(Rows from a 3D scene dataset)
------------------------------------------------------------
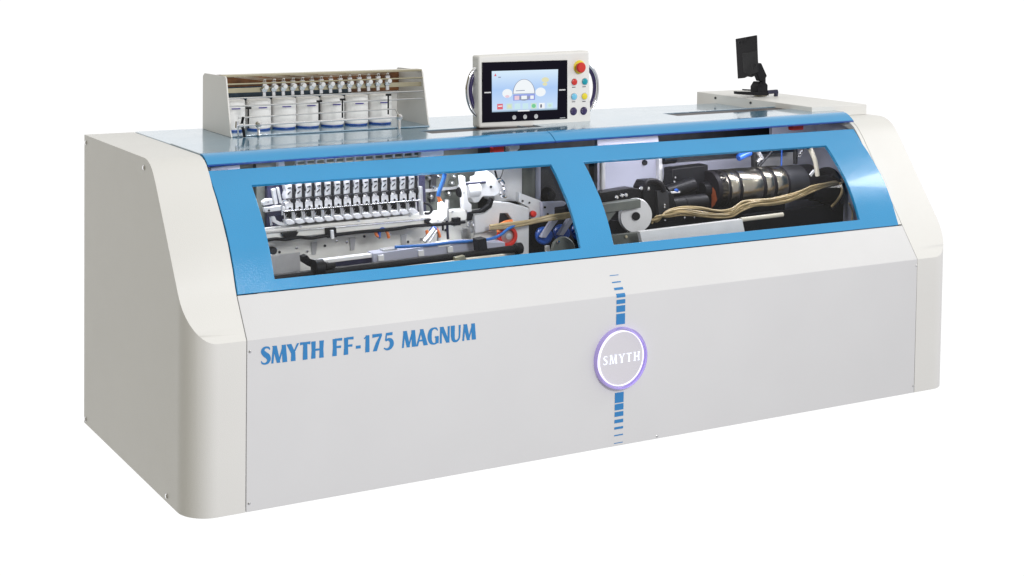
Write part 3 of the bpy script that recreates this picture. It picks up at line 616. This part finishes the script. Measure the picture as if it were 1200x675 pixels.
P1('supply_hose', lambda b: tube(b, [W(x, y, .42) for x, y in ((940, 163), (947, 171), (952, 180), (956, 192), (958, 206))], .0105), cream, m)
P1('supply_hose', lambda b: tube(b, [W(x, y, .415) for x, y in ((938, 160.5), (943, 166), (948, 172.5))], .0125), black, m)
P1('cable', lambda b: tube(b, [W(x, y, .55) for x, y in ((960, 165), (972, 178), (978, 200))], .004), olive, m)
poly('white_tab', [(949, 205), (954, 199), (955, 201), (951, 207)], .40, .006, cast, m)
random.seed(11)
for k in range(6):
    q = (k-2.5)*1.05
    pts = [(764, 259+q*.8, .37), (770, 256-q*1.2, .35), (782, 250.5+q*1.5, .33), (800, 247+q*1.6, .33), (820, 248.5+q*2.0, .34), (842, 251+q*1.6, .35), (858, 249+q*1.5, .35), (870, 241.5+q*1.9, .34), (885, 238+q*1.5, .34), (903, 236+q*1.3, .34), (922, 233.5+q*1.5, .34), (938, 228+q*1.3, .35), (952, 221.5+q*1.0, .36), (968, 216.5+q*.8, .38), (985, 213+q*.8, .42), (1001, 209+q*.8, .48)]
    P1('air_hose', lambda b: tube(b, [W(p[0], p[1]+random.uniform(-.9, .9), p[2]+.012*math.sin(k*2.3+i*.9)) for i, p in enumerate(pts)], .0036 if k % 2 else .0046), tan, m)
P1('air_hose', lambda b: tube(b, [W(*p) for p in ((985, 214, .36), (987, 224, .36), (982, 234, .37), (975, 242, .40))], .006), tan, m)
P1('air_hose', lambda b: tube(b, [W(*p) for p in ((995, 238, .3), (999, 248, .3), (998, 262, .3))], .004), tan, m)
poly('front_cover', [(750, 271.5), (870, 256.8), (873, 272), (753, 288)], .17, .02, cast, m, bevel=.002)
P1('plate_edge_highlight', lambda b: cyl(b, W(868, 257.5, .26), W(917, 251.5, .26), .009), cream, m)  # cream tube stands in for the highlight along a plate edge
poly('floor_rail', [(872, 252), (1012, 236), (1012, 270), (872, 285)], .42, .02, black, m)
poly('floor_rail', [(702, 256), (745, 262), (752, 300), (716, 300)], .40, .02, black, m)
poly('floor_rail', [(708, 277), (752, 272), (752, 292), (712, 296)], .26, .02, olive, m, bevel=.001)
P1('bolt', lambda b: lathe(b, W(733.5, 277.6, .255), (0, -1, .3), [(0, .006), (.004, .006), (.005, 0)], 12), bronze, m)

# ------------------------------------------------------------------ thread rack and spools on the deck
ZD = 1.1145
rk = thing('thread_rack', 'open white thread rack with steel rods and tension knobs, standing on the blue deck', 'thread rack', (.90, .97, ZD))
def side(bm, x, f, t):
    prism(bm, [(x, 1.130, ZD), (x, f, ZD), (x, f+.012, ZD+.02), (x, t, ZD+.218), (x, t+.01, ZD+.226), (x, 1.112, ZD+.222), (x, 1.13, ZD+.21)], (.006, 0, 0))
P1('side_plate', lambda b: side(b, .468, .825, .885), rackw, rk, bevel=.001, label='left side plate')
P1('side_plate', lambda b: side(b, 1.328, .835, .90), rackw, rk, bevel=.001, label='right side plate')
P1('tray', lambda b: box(b, (.475, .83, ZD+.001), (1.327, 1.128, ZD+.006)), lidblue, rk, bevel=.001)
P1('back_sheet', lambda b: box(b, (.475, 1.112, ZD+.007), (1.327, 1.118, ZD+.125)), rackw, rk)
P1('back_window', lambda b: box(b, (.475, 1.10, ZD+.126), (1.327, 1.106, ZD+.215)), amber, rk)
P1('back_window', lambda b: box(b, (.56, 1.09, ZD+.11), (1.10, 1.096, ZD+.165)), tealdark, rk, label='dark teal strip')
P1('top_bar', lambda b: box(b, (.47, .905, ZD+.221), (1.33, .945, ZD+.229)), bronze, rk, bevel=.001)
def rod(p, q, Y, r, mm=steel, nm='rod', Y2=None): P1(nm, lambda b: cyl(b, W(*p, Y), W(*q, Y if Y2 is None else Y2), r, n=14), mm, rk)
def yrod(px0, px1, Y, dz, r, mm=steel): P1('rod', lambda b: cyl(b, (.474, Y, ZD+dz), (1.328, Y, ZD+dz), r, n=14), mm, rk)
yrod(0, 0, .895, .195, .003, bronze); yrod(0, 0, .885, .142, .003); yrod(0, 0, .88, .112, .003, steel)
P1('tension_bar', lambda b: box(b, (.474, .905, ZD+.160), (1.328, .910, ZD+.178)), bronze, rk, bevel=.001)
P1('rod', lambda b: cyl(b, W(277, 147.5, .80), W(468, 137, .80), .0042, n=14), chrome, rk)
P1('rod', lambda b: cyl(b, W(279, 138, .82), W(463, 127.5, .82), .0026, n=12), steel, rk)
P1('rod', lambda b: cyl(b, W(463, 127.5, .82), W(467, 135, .80), .0026, n=12), steel, rk)
for x, y, yb in ((303, 145.8, 159), (468, 137, 151.5)):
    pst = P1('rod_post', lambda b: cyl(b, WZ(x, yb, ZD+.002), Vector((WZ(x, yb, ZD).x, WZ(x, yb, ZD).y, W(x, y, WZ(x, yb, ZD).y).z)), .0052, n=14), chrome, rk)
    P1('post_clamp', lambda b: lathe(b, W(x, y, .80), (-.5, -1, 0), [(-.012, .008), (-.008, .0125), (.008, .0125), (.012, .008), (.0125, 0)], 18), chrome, pst)
lv = P1('clamp_lever', lambda b: (tube(b, [WZ(286.5, 160, ZD+.003), W(285, 152, .80), W(283.5, 146, .80), W(285, 137.5, .79)], .0055)), black, rk)
P1('clamp_body', lambda b: (cyl(b, W(277, 150, .80), W(277.5, 142, .80), .007), cyl(b, W(279, 147, .80), W(284, 146.5, .80), .009), cyl(b, WZ(279, 160, ZD+.003), W(279, 149, .80), .003)), chrome, rk, bevel=.001)
for (x, y0, y1) in ((291, 126, 150), (374, 118, 141), (401.3, 116, 138), (455, 110.5, 134)):
    P1('thread_pin', lambda b: (cyl(b, W(x, y1, .86), W(x, y0, .86), .0032, n=10), box(b, W(x-1, y0, .86)-Vector((.006, .004, .006)), W(x+1.5, y0, .86)+Vector((.006, .004, .002)))), black, rk)
# tension units
def tens(k):
    x = 311.6+11.1*k; y = 102.2-.57*k*1.02; Y = .895
    t = P1('tension_unit', lambda b: (box(b, W(x-3.4, y+3.5, Y)+Vector((0, 0, 0)), W(x+1.2, y-6, Y)+Vector((0, .012, 0)))), alu, rk, bevel=.001)
    P1('knob', lambda b: lathe(b, W(x, y, Y-.004), (-.2, -1, 0), [(0, .0085), (.010, .0095), (.013, .008), (.0135, 0)], 16), cast, t)
    P1('tension_disc', lambda b: lathe(b, W(x-1.6, y+2.4, Y-.002), (-.2, -1, -.3), [(0, .010), (.003, .012), (.006, .009), (.0065, 0)], 16), chrome, t)
    P1('eyelet', lambda b: tube(b, [W(x-2.2, y-5, Y), W(x-2.6, y-8.4, Y), W(x-.6, y-8.8, Y), W(x-.6, y-5.5, Y)], .0018, n=6, smooth=3), steel, t)
    P1('thread_clip', lambda b: (pp(b, [(x-3.6, y+4.5), (x-.4, y+4.2), (x+.2, y+10.5), (x-3, y+11)], Y+.002, .006)), alu, t)
    P1('thread', lambda b: tube(b, [W(x-2, y-8, Y), Vector((W(x-2, y-8, Y).x-.05-.02*(k % 3), 1.08, ZD+.205))], .0009, n=5, smooth=1), cream, t)
for k in range(14): tens(k)
# spools
sp_px = [(276, 154.5), (305.3, 152.6), (334.7, 151), (361, 149.2), (388, 147.3), (415.5, 145.7), (442, 144)]
ordn = ['leftmost white thread spool, half hidden by the rack side plate', 'second white thread spool from the left, behind the chrome post clamp', 'third white thread spool from the left in the rack', 'middle white thread spool, fourth of the seven in the rack', 'fifth white thread spool from the left in the rack', 'sixth white thread spool, next to the last on the right', 'rightmost white thread spool, nearest the right side plate']
base = [WZ(x, y, ZD+.006) for x, y in sp_px]
xs0, xs1 = base[1].x, base[-1].x
SY = sum(b.y for b in base)/7+.02
print('spool', [tuple(round(c, 3) for c in b) for b in base])
RS = .0495; HS = .118
proto = thing('thread_spool', ordn[0], 'thread spool', (0, 0, 0), 'white thread spools in the rack')
P1('thread_winding', lambda b: lathe(b, (0, 0, .006), (0, 0, 1), [(0, RS*.93), (.004, RS*.99)]+[(.010+.09*i/8, RS*(1-.004*i)+(.0005 if i % 2 else 0)) for i in range(9)]+[(.110, RS*.95), (.113, RS*.90), (.113, 0)], 40), thread, proto)
P1('spool_base', lambda b: lathe(b, (0, 0, 0), (0, 0, 1), [(0, RS*.90), (.0008, RS*.93), (.0022, RS*.93), (.006, RS*.90)], 40), darkblue, proto)
P1('spool_core', lambda b: lathe(b, (0, 0, .112), (0, 0, 1), [(0, .02), (.006, .018), (.006, .010), (.0, .010)], 20), rackw, proto)
def lab(b):
    L = []
    for i in range(7):
        t = math.radians(-118+9*i*.75+2); r = RS+.0009
        L.append([b.verts.new((r*math.cos(t), r*math.sin(t), z)) for z in (.0865, .0905)])
    for p, q in zip(L, L[1:]): b.faces.new((p[0], q[0], q[1], p[1]))
P1('spool_mark', lab, mat('purple_print', (.05, .03, .35), .5, var=.02), proto)
for i in range(7):
    if i == 0: o = proto
    else:
        o = proto.copy(); C.objects.link(o); o['label'] = ordn[i]
        for chh in [c_ for c_ in proto.children]:
            c2 = chh.copy(); C.objects.link(c2); c2.parent = o
    o.location = (base[i].x+.007, SY, ZD+.0065); o.rotation_euler.z = .08*math.sin(i*2.1)

# ------------------------------------------------------------------ control panel
pb = WZ(627, 149.5, 1.125)
YP = .64
cp = thing('control_panel', 'white operator panel with a lit touch screen and coloured push buttons, standing on the deck', 'control panel', (W(627, 149, YP).x, YP+.03, 1.125))
TLc, TRc, BRc, BLc = (561, 65.5), (690.8, 59.6), (693, 146.3), (561.5, 150.3)
body = poly('housing', [TLc, TRc, BRc, BLc], YP, .055, rackw, cp, bevel=.009, seg=4)
P1('foot', lambda b: box(b, W(575, 150, YP+.02)+Vector((0, 0, -.012)), W(685, 147, YP+.05)+Vector((0, .03, 0))), rackw, cp, bevel=.002)
poly('bezel', [(565.2, 73.2), (665, 70.4), (665, 139.3), (565.4, 143.8)], YP-.004, .008, bezel, cp, bevel=.001)
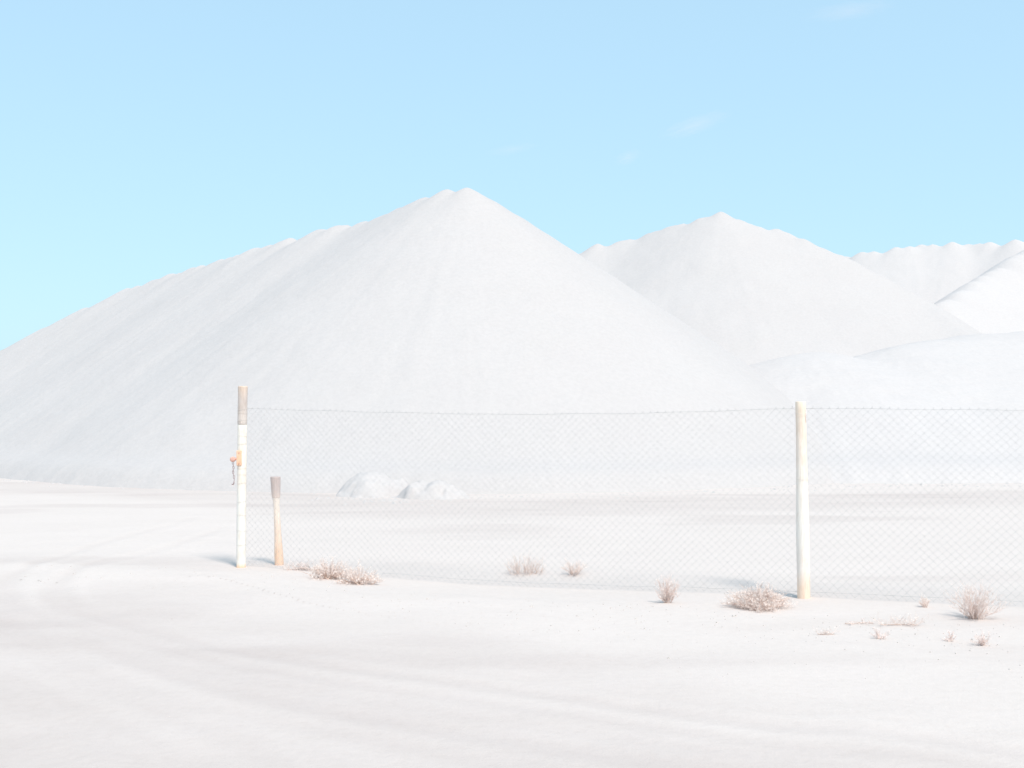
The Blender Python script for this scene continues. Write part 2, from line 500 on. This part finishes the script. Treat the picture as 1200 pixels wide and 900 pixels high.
------------------------------------------------------------
_Prompt_: Your answer should be a single number: the count of lines in the data that include the word "finishes".

_Response to this exercise_: 2